What he didn’t say, what he won’t say, is what has to be the most frustrating part of all for him: which is the fact he is in a free fall offensively, 0-for-his-last-26 and counting. Before Girardi started in on Geltz, the most awkward moment of the night had come in the third inning when Jeter bunted two teammates into scoring position and was treated to the loudest ovation of the game.
Jeter’s Army, desperate for anything to hang their vocal chords on.
And you wonder if he wonders, as the end nears and this second-worst slump of his career thickens: When am I getting that 3,451st hit?
Jason Kidd famously ended his career missing his final 18 shots as a Knick in the 2013 playoffs. That won’t be what he’s best remembered for, but it still bothered him on his way out the door.
Jeter? For so much of the year, it seemed he was going to allow time to have only fleeting jabs at his skills, he was going to go out hitting .270 or .275, low enough for him to know the time was right to go, high enough where he could still say he ran through the tape.
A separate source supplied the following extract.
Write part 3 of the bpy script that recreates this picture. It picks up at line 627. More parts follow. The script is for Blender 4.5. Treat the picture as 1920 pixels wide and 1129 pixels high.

And we have reached the point in the season where his spot in the order no longer qualifies as news: The Yankees are playing out the string, and it allows Jeter an extra at-bat on many of the days he plays. That’s what the people will want across these next 12 games, and they are entitled to it.
Funny thing, too: This all started on Derek Jeter Day, Sept. 7, just after he closed the proceedings in pure Jeterian style — “We’ve got a game to play!” — and promptly reached on an infield single in the bottom of the first inning. Two innings later, he walked. His batting average was .262. Still time for a late surge.
That was 26 at-bats ago. Hit Derek Jeter? That was impossible to believe when he was 26, hitting .339. At 40, at .249? Sadly, even more so.